Biosecurity levy collection: a compliance “nightmare”, warns NFF
Farmers will have to pay about $500 each in biosecurity levies from July 1, but its collection is set to be a “compliance nightmare”. See the latest.
The average Australian farmer will have to hand over about $500 a year in biosecurity protection levies in 2024-25, according to the Albanese Government’s own analysis.
But just how the levy will be calculated and collected remains a mystery, less than four months out from its July 1 introduction.
Last year’s federal budget papers estimated it would collect $47.5 million in biosecurity levies from agricultural, fisheries and forestry producers, the bulk of which will come from 87,800 farmers.
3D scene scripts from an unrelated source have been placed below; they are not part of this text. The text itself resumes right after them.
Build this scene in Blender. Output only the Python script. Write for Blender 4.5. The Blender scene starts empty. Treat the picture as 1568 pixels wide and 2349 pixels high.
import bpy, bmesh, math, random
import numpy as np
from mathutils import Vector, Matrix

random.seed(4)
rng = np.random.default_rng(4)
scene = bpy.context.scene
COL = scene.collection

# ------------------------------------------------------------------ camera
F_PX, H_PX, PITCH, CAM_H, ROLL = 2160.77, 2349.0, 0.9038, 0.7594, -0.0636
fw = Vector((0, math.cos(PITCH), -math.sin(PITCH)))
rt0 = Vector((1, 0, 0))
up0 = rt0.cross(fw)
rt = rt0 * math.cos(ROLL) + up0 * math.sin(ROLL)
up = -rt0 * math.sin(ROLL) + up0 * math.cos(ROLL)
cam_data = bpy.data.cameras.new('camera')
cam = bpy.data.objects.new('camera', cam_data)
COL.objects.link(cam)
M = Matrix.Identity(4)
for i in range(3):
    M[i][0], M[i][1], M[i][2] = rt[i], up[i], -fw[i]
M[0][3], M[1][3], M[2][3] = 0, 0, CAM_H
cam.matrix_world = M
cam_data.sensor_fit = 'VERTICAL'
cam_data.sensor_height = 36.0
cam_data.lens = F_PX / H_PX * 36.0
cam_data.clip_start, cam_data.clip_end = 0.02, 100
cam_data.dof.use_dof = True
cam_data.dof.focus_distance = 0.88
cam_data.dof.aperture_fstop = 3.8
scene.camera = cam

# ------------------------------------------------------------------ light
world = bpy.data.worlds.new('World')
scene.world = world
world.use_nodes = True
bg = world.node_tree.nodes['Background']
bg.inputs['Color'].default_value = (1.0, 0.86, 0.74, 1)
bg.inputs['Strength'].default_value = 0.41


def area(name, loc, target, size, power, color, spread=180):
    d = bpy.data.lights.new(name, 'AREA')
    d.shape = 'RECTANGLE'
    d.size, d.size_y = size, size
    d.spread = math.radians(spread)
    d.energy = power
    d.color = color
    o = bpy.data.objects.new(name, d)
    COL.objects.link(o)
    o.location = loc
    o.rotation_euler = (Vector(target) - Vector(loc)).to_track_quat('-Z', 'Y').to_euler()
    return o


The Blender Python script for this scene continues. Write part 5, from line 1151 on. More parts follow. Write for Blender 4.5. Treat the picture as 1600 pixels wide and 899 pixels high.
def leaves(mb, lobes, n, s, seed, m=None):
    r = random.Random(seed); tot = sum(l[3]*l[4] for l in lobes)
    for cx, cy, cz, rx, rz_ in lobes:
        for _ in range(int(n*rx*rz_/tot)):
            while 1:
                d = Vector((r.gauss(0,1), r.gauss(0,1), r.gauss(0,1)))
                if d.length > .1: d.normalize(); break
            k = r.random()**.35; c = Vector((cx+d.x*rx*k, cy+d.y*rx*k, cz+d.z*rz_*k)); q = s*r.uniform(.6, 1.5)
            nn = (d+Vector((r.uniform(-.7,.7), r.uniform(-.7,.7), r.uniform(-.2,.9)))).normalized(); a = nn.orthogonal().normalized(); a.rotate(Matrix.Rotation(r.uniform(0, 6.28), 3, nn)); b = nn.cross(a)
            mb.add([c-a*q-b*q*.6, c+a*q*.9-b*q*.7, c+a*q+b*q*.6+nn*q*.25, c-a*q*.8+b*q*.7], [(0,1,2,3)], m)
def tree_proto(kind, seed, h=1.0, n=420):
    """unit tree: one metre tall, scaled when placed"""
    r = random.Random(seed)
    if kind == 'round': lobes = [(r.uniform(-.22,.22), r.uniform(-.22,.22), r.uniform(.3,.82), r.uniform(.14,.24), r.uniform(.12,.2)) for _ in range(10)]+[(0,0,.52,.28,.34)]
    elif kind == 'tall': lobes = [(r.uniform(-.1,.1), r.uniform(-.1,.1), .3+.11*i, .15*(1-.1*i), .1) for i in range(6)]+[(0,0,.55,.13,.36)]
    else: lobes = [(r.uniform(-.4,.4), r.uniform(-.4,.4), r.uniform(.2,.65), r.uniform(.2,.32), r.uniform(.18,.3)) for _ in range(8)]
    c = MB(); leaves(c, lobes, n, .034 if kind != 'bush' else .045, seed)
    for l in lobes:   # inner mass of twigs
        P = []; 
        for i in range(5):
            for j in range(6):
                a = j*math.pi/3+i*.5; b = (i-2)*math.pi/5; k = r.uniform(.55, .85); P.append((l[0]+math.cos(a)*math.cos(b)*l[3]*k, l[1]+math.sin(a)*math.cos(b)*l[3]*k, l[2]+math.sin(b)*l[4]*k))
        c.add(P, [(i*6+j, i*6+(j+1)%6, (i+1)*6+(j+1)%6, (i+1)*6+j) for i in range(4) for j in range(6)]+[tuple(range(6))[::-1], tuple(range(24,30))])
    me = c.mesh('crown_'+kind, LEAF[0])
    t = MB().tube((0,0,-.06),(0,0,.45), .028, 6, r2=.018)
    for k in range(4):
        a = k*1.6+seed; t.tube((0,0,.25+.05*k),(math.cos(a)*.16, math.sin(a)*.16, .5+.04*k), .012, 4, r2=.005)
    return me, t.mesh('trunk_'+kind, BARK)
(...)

Federal Agriculture Minister Murray Watt announced last month the levy would be based on collecting $500,000 per percentage point of each rural sector’s gross value of production.
But it takes the Australian Bureau of Statistics up to two years to compile GVP data, which means it will have to be based on historic rolling averages or an out-of-date season.
The National Farmers Federation has also queried where along the supply chain the levy will be collected and how it will be calculated, given the enormous variation between farming sectors in the calculation of GVP.
A Department of Agriculture, Fisheries and Forestry spokeswoman said the levy would be collected using arrangements already in place for existing agricultural levies.
Yet cracks have emerged in such a proposal, given cattle transaction levies are set at a flat $5 a head and those for chicken meat and eggs are a set amount per chick or bird, which are unrelated to each sector’s gross value of production.
NFF president David Jochinke said “administering the levy based on GVP would be extremely complex and make compliance a nightmare, especially for the likes of livestock producers with multiple transactions in the supply chain”.
“It’s inconceivable we are supposedly less than four months away from the levy being introduced, yet farmers have seen no formal detail around rates or how it will be collected,” he said.
“We’re extremely concerned that setting up this complex and flawed tax will cost more than its worth.”
AgForce chief executive Michael Guerin said the administrative burden of the levy was “a considerable liability”.
“Even the importers are now suggesting that alternatives should be found to the levy because they can see the bureaucratic burden that it will impose,” Mr Guerin said.
The Freight & Trade Alliance came out this week offering to take on farmers’ $47.5m share of the levy in return for the government regulating against the current incontestable stevedore and empty container park terminal access charge, currently costing importers and exporters an estimated $850m a year.
The government is yet to respond to the FTA’s proposal.